TASK TO COMPLETE:
Copy the data precisely, character for character, and leave out every picture.
____
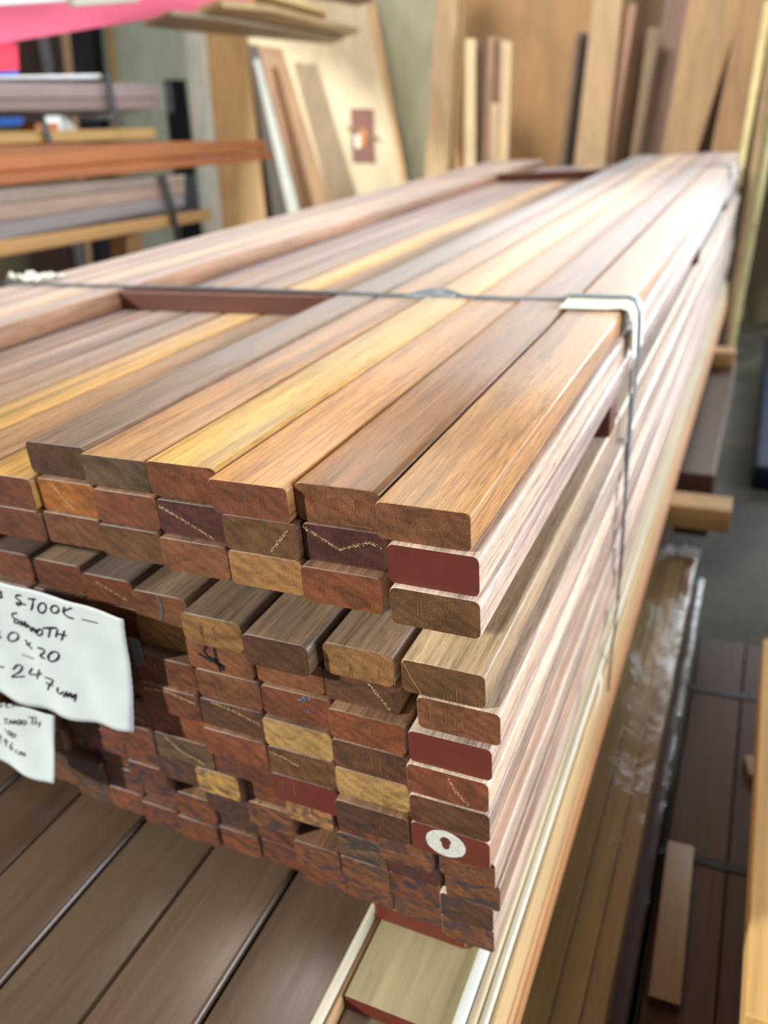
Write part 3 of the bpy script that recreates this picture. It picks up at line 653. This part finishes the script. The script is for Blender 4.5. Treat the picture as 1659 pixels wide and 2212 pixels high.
# dark boards in a low strapped pack by the aisle
PZ = -1.05
lp = empty('low_board_pack', (.32, .5, PZ)); props(lp, 'low pack of dark brown boards with black straps on the floor at right', 'timber pack')
for i, (x0, x1) in enumerate(((.156, .160), (.162, .275), (.277, .40), (.402, .53))):
    for lay in range(3):
        q = box('board', x0, x1, -.6, 1.44 - .005 * lay, PZ - .04 * (lay + 1) + .001, PZ - .04 * lay, MDK, lin([(96, 72, 58), (106, 78, 60), (92, 68, 54), (88, 66, 54)][i]), bev=.003)
        q.parent = lp; q.location = Vector(q.location) - Vector((.32, .5, PZ))
for y, k in ((.66, .0), (1.20, .0)):
    link('pack_strap', tube_me([(.150 - .32, y - .5, .0015), (.535 - .32, y - .5 + .02, .0015), (.539 - .32, y - .5 + .02, -.12)], .010, .0008, (0, 1, 0)), MDSTR, lp)
box('pallet_block', .17, .5, -.5, -.4, FLOOR, PZ - .121, MWX, lin((110, 84, 60)));  props(bpy.data.objects['pallet_block'], 'brown pallet block under the near end of the low pack', 'block')
q = box('pallet_block', .17, .5, 1.2, 1.3, FLOOR, PZ - .121, MWX, lin((110, 84, 60))); props(q, 'brown pallet block under the far end of the low pack', 'block')
me = board_mesh(.050, .022, .335, .002, 1); o = link('offcut', me, [MPI, ME], None, lin((190, 158, 122))); o.location = (.222, .338, PZ + .0235); o.rotation_euler = (0, 0, math.radians(1.5)); o['end_col'] = list(lin((96, 60, 44))); o['smudge'] = 0.0
props(o, 'light brown offcut lying on the dark board pack at lower right', 'offcut')
o = box('offcut', .295, .40, .93, .99, PZ + .0012, PZ + .018, MPI, lin((172, 156, 128)), rz=.25); props(o, 'small cream offcut at the right edge on the dark board pack', 'offcut')
# yellow pine pack at the lower right edge
yp = empty('pine_board_pack', (.5, -.1, -.70)); props(yp, 'yellow pine board pack cut off by the lower right edge', 'timber pack')
for (x0, z1, z0, y1, c_) in ((.283, -.70, -.742, .145, (198, 150, 84)), ):
    pass
def ypb(x0, x1, y0, y1, z0, z1, c_):
    q = box('board', x0, x1, y0, y1, z0, z1, MPI, lin(c_), bev=.003); q.parent = yp; q.location = Vector(q.location) - Vector((.5, -.1, -.70)); return q
ypb(.288, .62, .13, .95, -.742, -.70, (192, 152, 92)); ypb(.290, .62, -.5, .90, -.79, -.7435, (186, 144, 92)); ypb(.30, .62, -.5, .8, -.84, -.7915, (196, 150, 90))
ypb(.56, .62, -.5, .8, FLOOR, -.8415, (150, 116, 76))
# dark navy tarpaulin on the floor
o = box('folded_tarpaulin', .262, .95, 3.25, 5.6, FLOOR + .001, FLOOR + .12, MNAVY, bev=.02); props(o, 'dark navy folded tarpaulin on the concrete at the right edge', 'tarpaulin')
# unseen pack added beyond the aisle to shade the low pack
ap = box('timber_pack', .80, 1.9, .3, 3.0, FLOOR + .001, -.42, MDK, lin((120, 92, 66))); props(ap, 'unseen brown timber pack added beyond the right edge to shade the low pack', 'timber pack')
# small bits beside the bearer
o = box('timber_bearer', .02, .13, 2.05, 3.4, -1.06, -.83, MDK, lin((108, 86, 70)), bev=.004); props(o, 'brown squared timber under the side of the stack behind the bearer', 'timber')

# ------------------------------------------------------------------ racked packs on the left
XR = -2.5
def side_beam(name, x, tl, tr, br, bl, width, m, color=None, parent=None, ext=.12):
    """prism whose side face lies in the plane x; the four pixels mark that face, the body runs away to the left"""
    a, b, c, d = [at(*q, 'x', x) for q in (tl, tr, br, bl)]
    a2 = a + (a - b).normalized() * ext; d2 = d + (d - c).normalized() * ext
    q = [a2, b, c, d2]; v = q + [p + Vector((-width, 0, 0)) for p in q]
    o = link(name, me_from(v, [(0, 1, 2, 3), (4, 5, 6, 7), (0, 1, 5, 4), (1, 2, 6, 5), (2, 3, 7, 6), (3, 0, 4, 7)]), m, parent, color)
    bevel_mod(o, .006, 2); return o
o = side_beam('timber_beam', XR, (0, 312), (575, 302), (575, 325), (0, 372), .3, MPI, lin((176, 104, 50))); props(o, 'orange-brown timber on the left rack, upper of the two', 'timber', 'orange timbers on the left rack')
o = side_beam('timber_beam', XR + .03, (0, 374), (592, 327), (592, 343), (0, 402), .33, MPI, lin((170, 96, 48))); props(o, 'orange-brown timber on the left rack, lower and slightly longer', 'timber', 'orange timbers on the left rack')
# wrapped pack below the orange timbers
wp = empty('wrapped_timber_pack', (XR, 2.5, 0)); props(wp, 'plastic-wrapped brown timber pack on a wooden pallet under the orange timbers', 'timber pack')
def par(o, root): o.parent = root; o.matrix_parent_inverse = Matrix.Translation(-Vector(root.location)); return o
rows = [((0, 407), (400, 376), (400, 395), (0, 440), (168, 142, 120)), ((0, 441), (400, 396), (400, 420), (0, 480), (176, 140, 116)), ((0, 481), (400, 421), (400, 445), (0, 520), (150, 134, 128))]
for tl, tr, br, bl, c_ in rows: par(side_beam('board', XR + .01, tl, tr, br, bl, .5, MDK, lin(c_)), wp)
ww = side_beam('plastic_wrap', XR + .022, (0, 405), (440, 375), (455, 450), (0, 524), .53, MWRAP); par(ww, wp)
par(side_beam('pallet_deck', XR + .03, (0, 521), (455, 452), (460, 474), (0, 556), .52, MPI, lin((196, 148, 92))), wp)
blk = at(300, 540, 'x', XR)
for (u0, u1) in ((275, 308),):
    par(side_beam('pallet_block', XR, (u0, 512), (u1, 505), (u1, 560), (u0, 565), .1, MPI, lin((178, 134, 80)), ext=0), wp)
st = [at(350, 378, 'x', XR + .04), at(356, 395, 'x', XR + .04), at(372, 450, 'x', XR + .05), at(384, 520, 'x', XR + .05)]
par(link('pack_strap', tube_me(smooth_path(st, 5), .020, .002, (0, 1, 0)), MDSTR), wp)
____
TASK RESPONSE:
Write part 3 of the bpy script that recreates this picture. It picks up at line 653. This part finishes the script. The script is for Blender 4.5. Treat the picture as 1659 pixels wide and 2212 pixels high.
# dark boards in a low strapped pack by the aisle
PZ = -1.05
lp = empty('low_board_pack', (.32, .5, PZ)); props(lp, 'low pack of dark brown boards with black straps on the floor at right', 'timber pack')
for i, (x0, x1) in enumerate(((.156, .160), (.162, .275), (.277, .40), (.402, .53))):
    for lay in range(3):
        q = box('board', x0, x1, -.6, 1.44 - .005 * lay, PZ - .04 * (lay + 1) + .001, PZ - .04 * lay, MDK, lin([(96, 72, 58), (106, 78, 60), (92, 68, 54), (88, 66, 54)][i]), bev=.003)
        q.parent = lp; q.location = Vector(q.location) - Vector((.32, .5, PZ))
for y, k in ((.66, .0), (1.20, .0)):
    link('pack_strap', tube_me([(.150 - .32, y - .5, .0015), (.535 - .32, y - .5 + .02, .0015), (.539 - .32, y - .5 + .02, -.12)], .010, .0008, (0, 1, 0)), MDSTR, lp)
box('pallet_block', .17, .5, -.5, -.4, FLOOR, PZ - .121, MWX, lin((110, 84, 60)));  props(bpy.data.objects['pallet_block'], 'brown pallet block under the near end of the low pack', 'block')
q = box('pallet_block', .17, .5, 1.2, 1.3, FLOOR, PZ - .121, MWX, lin((110, 84, 60))); props(q, 'brown pallet block under the far end of the low pack', 'block')
me = board_mesh(.050, .022, .335, .002, 1); o = link('offcut', me, [MPI, ME], None, lin((190, 158, 122))); o.location = (.222, .338, PZ + .0235); o.rotation_euler = (0, 0, math.radians(1.5)); o['end_col'] = list(lin((96, 60, 44))); o['smudge'] = 0.0
props(o, 'light brown offcut lying on the dark board pack at lower right', 'offcut')
o = box('offcut', .295, .40, .93, .99, PZ + .0012, PZ + .018, MPI, lin((172, 156, 128)), rz=.25); props(o, 'small cream offcut at the right edge on the dark board pack', 'offcut')
# yellow pine pack at the lower right edge
yp = empty('pine_board_pack', (.5, -.1, -.70)); props(yp, 'yellow pine board pack cut off by the lower right edge', 'timber pack')
for (x0, z1, z0, y1, c_) in ((.283, -.70, -.742, .145, (198, 150, 84)), ):
    pass
def ypb(x0, x1, y0, y1, z0, z1, c_):
    q = box('board', x0, x1, y0, y1, z0, z1, MPI, lin(c_), bev=.003); q.parent = yp; q.location = Vector(q.location) - Vector((.5, -.1, -.70)); return q
ypb(.288, .62, .13, .95, -.742, -.70, (192, 152, 92)); ypb(.290, .62, -.5, .90, -.79, -.7435, (186, 144, 92)); ypb(.30, .62, -.5, .8, -.84, -.7915, (196, 150, 90))
ypb(.56, .62, -.5, .8, FLOOR, -.8415, (150, 116, 76))
# dark navy tarpaulin on the floor
o = box('folded_tarpaulin', .262, .95, 3.25, 5.6, FLOOR + .001, FLOOR + .12, MNAVY, bev=.02); props(o, 'dark navy folded tarpaulin on the concrete at the right edge', 'tarpaulin')
# unseen pack added beyond the aisle to shade the low pack
ap = box('timber_pack', .80, 1.9, .3, 3.0, FLOOR + .001, -.42, MDK, lin((120, 92, 66))); props(ap, 'unseen brown timber pack added beyond the right edge to shade the low pack', 'timber pack')
# small bits beside the bearer
o = box('timber_bearer', .02, .13, 2.05, 3.4, -1.06, -.83, MDK, lin((108, 86, 70)), bev=.004); props(o, 'brown squared timber under the side of the stack behind the bearer', 'timber')

# ------------------------------------------------------------------ racked packs on the left
XR = -2.5
def side_beam(name, x, tl, tr, br, bl, width, m, color=None, parent=None, ext=.12):
    """prism whose side face lies in the plane x; the four pixels mark that face, the body runs away to the left"""
    a, b, c, d = [at(*q, 'x', x) for q in (tl, tr, br, bl)]
    a2 = a + (a - b).normalized() * ext; d2 = d + (d - c).normalized() * ext
    q = [a2, b, c, d2]; v = q + [p + Vector((-width, 0, 0)) for p in q]
    o = link(name, me_from(v, [(0, 1, 2, 3), (4, 5, 6, 7), (0, 1, 5, 4), (1, 2, 6, 5), (2, 3, 7, 6), (3, 0, 4, 7)]), m, parent, color)
    bevel_mod(o, .006, 2); return o
o = side_beam('timber_beam', XR, (0, 312), (575, 302), (575, 325), (0, 372), .3, MPI, lin((176, 104, 50))); props(o, 'orange-brown timber on the left rack, upper of the two', 'timber', 'orange timbers on the left rack')
o = side_beam('timber_beam', XR + .03, (0, 374), (592, 327), (592, 343), (0, 402), .33, MPI, lin((170, 96, 48))); props(o, 'orange-brown timber on the left rack, lower and slightly longer', 'timber', 'orange timbers on the left rack')
# wrapped pack below the orange timbers
wp = empty('wrapped_timber_pack', (XR, 2.5, 0)); props(wp, 'plastic-wrapped brown timber pack on a wooden pallet under the orange timbers', 'timber pack')
def par(o, root): o.parent = root; o.matrix_parent_inverse = Matrix.Translation(-Vector(root.location)); return o
rows = [((0, 407), (400, 376), (400, 395), (0, 440), (168, 142, 120)), ((0, 441), (400, 396), (400, 420), (0, 480), (176, 140, 116)), ((0, 481), (400, 421), (400, 445), (0, 520), (150, 134, 128))]
for tl, tr, br, bl, c_ in rows: par(side_beam('board', XR + .01, tl, tr, br, bl, .5, MDK, lin(c_)), wp)
ww = side_beam('plastic_wrap', XR + .022, (0, 405), (440, 375), (455, 450), (0, 524), .53, MWRAP); par(ww, wp)
par(side_beam('pallet_deck', XR + .03, (0, 521), (455, 452), (460, 474), (0, 556), .52, MPI, lin((196, 148, 92))), wp)
blk = at(300, 540, 'x', XR)
for (u0, u1) in ((275, 308),):
    par(side_beam('pallet_block', XR, (u0, 512), (u1, 505), (u1, 560), (u0, 565), .1, MPI, lin((178, 134, 80)), ext=0), wp)
st = [at(350, 378, 'x', XR + .04), at(356, 395, 'x', XR + .04), at(372, 450, 'x', XR + .05), at(384, 520, 'x', XR + .05)]
par(link('pack_strap', tube_me(smooth_path(st, 5), .020, .002, (0, 1, 0)), MDSTR), wp)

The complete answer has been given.